06/24/2018
As we approach Independence Day, I am reflecting on what our country is becoming. In 2016, I received back a letter addressed to a defendant by certified mail, return receipt requested marked not at this address, 11 years after its postmark. Last year, I sent a letter seeking approval of an agreed upon division of a civil service retirement in a divorce case in March of 2017 to the appropriate Office of Personnel Management address and received a response approving the retirement division in late November, 2017. There may have been good reasons for each of these unusual occurrences but from here they are hard to explain or understand. it contributes to the notion of a bloated oversized bureaucracy out of control but with massive responsibilities delegated to it by our Congress and past Presidents in the constitutional process of enacting legislation but leaving implementation to huge outsized unaccountable bureaucracies.
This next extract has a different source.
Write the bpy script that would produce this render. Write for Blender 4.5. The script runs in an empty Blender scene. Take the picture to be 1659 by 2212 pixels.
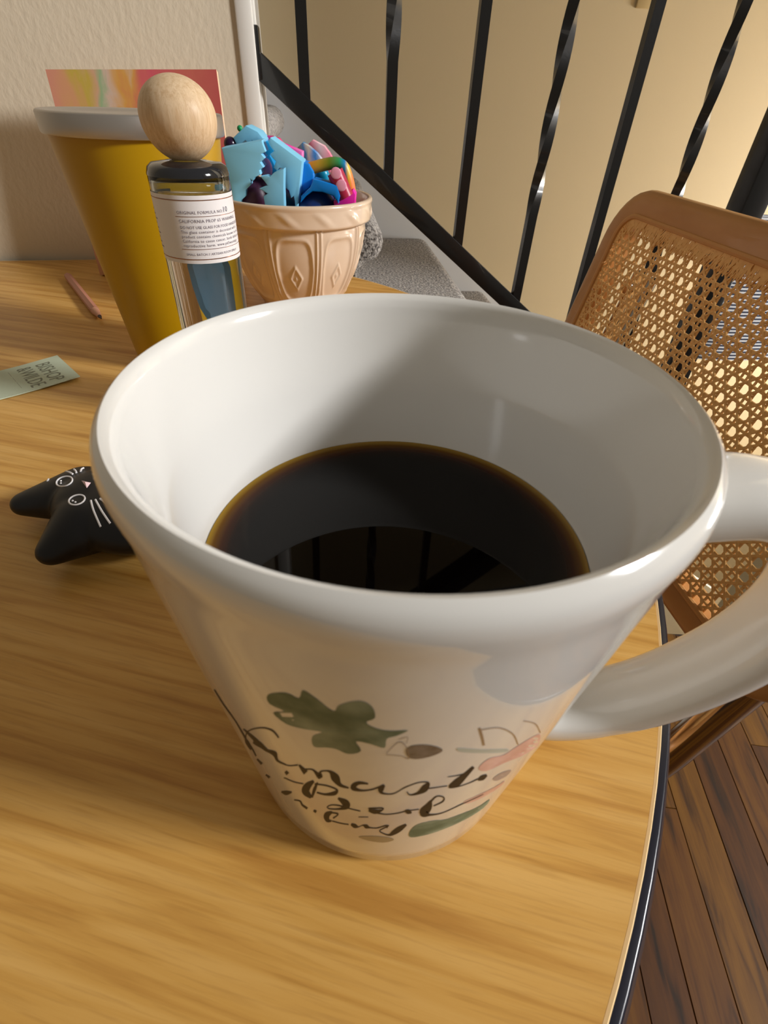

I, also, believe that our borders should be secure but with a view that good people who lawfully come to this country, as have my ancestors, should find a safe and secure home in our "melting pot" but with the necessary level of scrutiny to protect our citizenry from the growing spread and mobility of terrorism. Each of these issues, the bureaucracy and secure borders, have gone from an intelligent application of a well-reasoned solution to political footballs which have led us to the current quandary in which we find ourselves where children are "caged" or whatever characterization may be placed on the current process of separating children of all ages from the parents of the illegal aliens apprehended entering this country unlawfully. Even if they are fed and housed as well as the children of the perpetrators of this unAmerican debacle, the emotional and psychological damage to these children is unwarranted and inexcusable. I will share with you a letter from an accomplished former legislator, appellate court jurist, a founder, and former president of the College of Charleston School of Law, whose published legal opinions as a jurist have always impressed me as does his letter which follows:
"William Henry Seward was Lincoln’s secretary of state all during the Civil War. Naturally, he was opposed to slavery, but he wondered whether abolishing slavery was worth the country going to war with itself. He thought the radical abolitionists had probably exaggerated the horrors they described. After all, the Southerners who came to Washington from such civilized places as Charleston were such consummate gentlemen. He could hardly believe they would seek to perpetuate the acts of cruelty the abolitionists said were a part of slavery.
So, he decided to take a tour of the South and see for himself. His wife went with him. They traveled from Washington by horse and carriage. Their journey had just begun when they encountered a lone horseman, a slave trader, trailing along behind him a dozen black children, chained together at their necks. They were little boys and girls, no more than 6 or 8 years old. They were naked, and they were all crying for their mothers.
Mrs. Seward became physically ill. Her husband turned the carriage around and headed back to Washington. They had seen enough. The bloodiest conflict in the history of the country followed.
We saw on television small children taken from their parents on the Mexican border. Like the little boys and girls encountered by William Henry Seward, they cried for their mothers. President Trump assured us that the way they were being treated was legal under the circumstances. So were the activities of the slave trader legal at the time.
Moral philosophers from Lord Acton to William Safire have reminded us that “the right to do something does not mean that doing it is right.”
Alex Sanders
As you celebrate our independence, reflect on whether the ideals we promulgate in our constitution and proclamation of Independence are met in our government's actions with these families or whether we are denigrating what we stand for as Americans. God Bless America.